Helikopterin düşmesinin hemen ardından Devlet Hava Meydanları İşletmesi (DHMİ), Telekomünikasyon İletişim Başkanlığı (TİB) ve Sivil Havacılık Genel Müdürlüğünü şikayet ettiklerini anımsatan Yavuz, buna bağlı olarak da Ankara Cumhuriyet Başsavcılığınca bir soruşturma yürütüldüğünü söyledi.
Ankara Cumhuriyet Başsavcılığının yürüttüğü 3 ayrı davanın alınan kararla “ana dosya” ile birleştirildiğini dile getiren Yavuz, “Bu önemli bir gelişme o dosya içerisinde de gerek Hava Kuvvetlerinin olay esnasında bölgede bulunan askeri jetlerin hareketleriyle ilgili, hareketlerine ilişkin rapor bulunmaktadır. Ayrıca Devlet Hava Meydanları İşletmesi Genel Müdürlüğü, uçuşa izin vermelerini, uçuşu takip etmemeleri gibi ihmalleri vardı.” diye konuştu.
TİB’in yer bildirimiyle ilgili araştırmalarının yetersizliğini, sahaya bildirimin geç ve usulüne uygun yapılmadığını savunan Yavuz, bunun için de konuyla ilgili şikayetçi olduklarını ifade etti.
“Noktasal koordinat belirlendiğini artık biliyoruz”

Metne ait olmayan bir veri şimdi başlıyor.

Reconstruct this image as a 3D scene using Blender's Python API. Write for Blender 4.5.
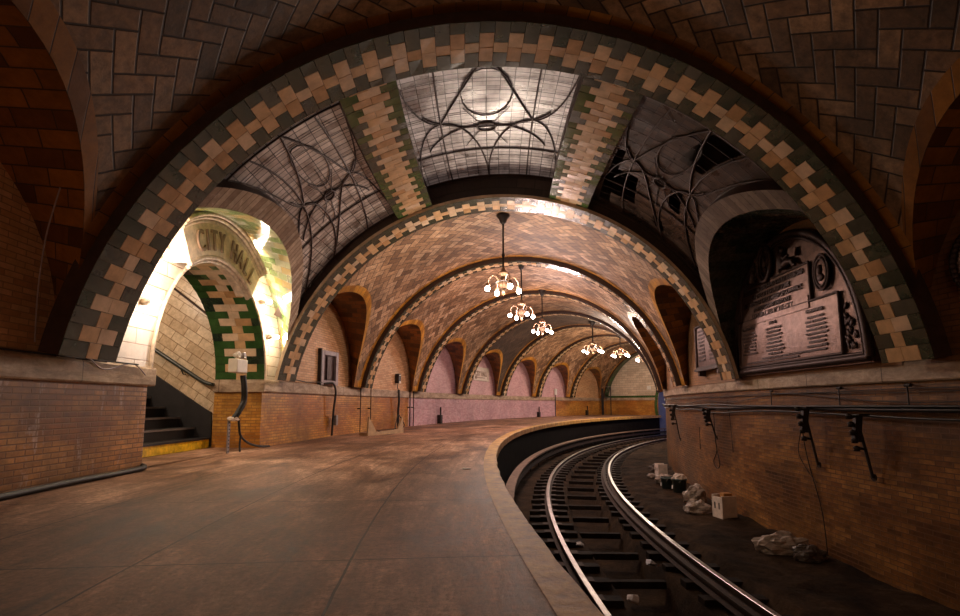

Yozgat’ın Yerköy ilçesindeki bir binbaşının talebiyle TİB’in harekete geçtiğini bildiren Yavuz, şöyle devam etti:
“Oysa TİB’te jandarma ve polisin yetkilileri var. Onların anında bunu ihbar kabul ederek derhal harekete geçip ilk dakikalar içerisinde noktasal yer tespiti yapması gerekirdi. Buna ilişkin bir ihmalin varlığı kaçınılmaz. Sonrasında ise bölgeye 1 veya 2 saat içerisinde seyyar baz istasyonunu göndererek yer tespiti yapabilirdi. Dosyanın gelmiş olduğu noktada şunu çok rahat söyleyebiliyoruz. Saat 16.55 itibarıyla (düşen helikoptere ilişkin) noktasal koordinat belirlendiğini artık biliyoruz. Dosya kapsamındaki verilerle bu sabit durumdadır.”
“Birçok ihmalleri var”
Sivil Havacılık Genel Müdürlüğünün de birçok ihmalinin olduğunu, bununla ilgili de kaza kırım ekibinin ihmal ve kasti davranışlarına ilişkin şikayette bulunduklarını kaydeden Yavuz, “Mesela enkazı güvence altına almaması, enkaz etrafında tedbir alınmaması, enkazdaki cihazları koruma altına almamak gibi birçok ihmalleri var. Biz bütün bunları değerlendirerek olay olduğu hafta içerisinde şikayet etmiştik.” dedi.
Şikayetlerine yönelik Ankara Cumhuriyet Başsavcılığınca başlatılan 3 ayrı soruşturma dosyasının Ceza Muhakemesi Kanunu’ndaki hükümler gereği tek suç olduğundan tek soruşturma olması gerektiğini hep dile getirdiklerini vurgulayan Yavuz, “Söz konusu davalar Kahramanmaraş’taki ‘ana dosya’ ile birleştirildi. Yaklaşık 10 klasörlük dosyalar Kahramanmaraş Adliyesine gönderildi.” ifadelerini kullandı.